Monday, June 13, 2011

Birthday Reflections

My last day being 30 was awful.  Anne woke up in the middle of the night with fevers and coughing and so miserable she cried and whined for over an hour before I could get her to go back to sleep, and Kristian had to work that day so we had to get up early.  I got very little sleep and then had to take care of a whiney, congested, feverish Anne most of the day.  I got very little housework done and never made it to the grocery store.  The shower I took after Kristian got home was such sweet relief that I tried to stay in as long as I could, and even stood in the steamy bathroom a minute almost dreading opening the door to get dressed. 

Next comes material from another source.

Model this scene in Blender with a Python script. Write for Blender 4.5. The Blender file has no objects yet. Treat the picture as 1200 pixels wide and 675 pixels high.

Fortunately, my birthday was much better and made up for it.  Anne slept better and didn't have any fevers, which meant I got some sleep.  We skipped church in favor of sleeping in and having a more relaxing morning.  Kristian went and got us doughnuts for breakfast which is always happiness.  I took some time to check my email while Anne took a morning nap on my lap and then we went to the grocery store, came home and had lunch, and then headed to Fernbank to meet up with friends and family to celebrate my birthday.

On our way to the museum, I thought about the fact that I was born on this day, and it made me think about Anne's birth.  I think until you have a child yourself, a birthday is sortof an abstract thought, just a fun day to celebrate you being alive.  But having given birth, it made it more real for me.   I thought about the fact that my Mom must be remembering giving birth to me and what that must have been like.  I felt like my birthday should actually be more a celebration of my Mom than me; she brought me into this world and I was just the happy recipient of all her hard work.  I kindof think  "Mother's Day" should be celebrated on our birthdays, it would make more sense. 

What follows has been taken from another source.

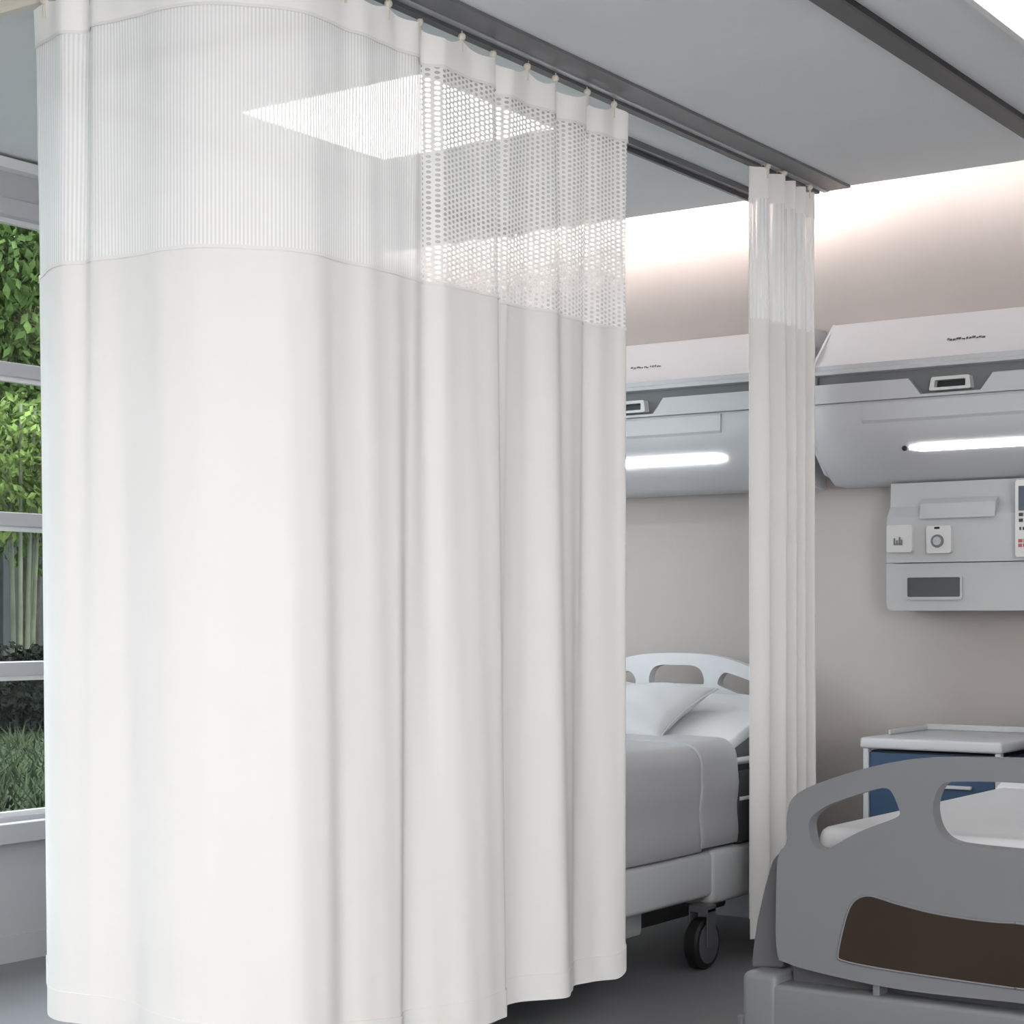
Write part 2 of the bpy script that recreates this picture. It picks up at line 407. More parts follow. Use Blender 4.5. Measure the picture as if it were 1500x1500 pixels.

The Ferbank Mytholgical Creatures exhibit was pretty neat, and I actually learned something about unicorns I never knew before thanks to Brian.  Funny that I've loved them my whole life but never really knew a whole lot about them... Brian, Jen, my Mom and Ray, Caitlin, Chuck and Kristian's Mom, Jarrett, Herb, Kira and Lucy came out to see the exhibit with me.  It was fun wandering around looking at everything.  After we went through the exhibit we went upstairs to the new kids area and let Anne play some.  She and Lucy had a blast smacking their hands in a virtual river to see the "waves" ripple out.  After we left Fernbank we ate at Everybody's Pizza before heading home.  It was a good day :-D

For some reason turning 31 seems old to me.  30 was awesome.  I loved being 30 because I finally felt like an adult.  I'd stay 30 forever if I could.   But if my birthday was any indication of what the rest of this year will be like, it should be a good year.  I'm looking forward to it. 

Also, sidenote, 8 month old baby fighting sleep = exhausting.  Anne literally rolled around our bed for half an hour last night before we gave up and took her downstairs to play some more.  She finally fell asleep on my lap around 9:30, an hour past her bedtime. >.<  Silly girl.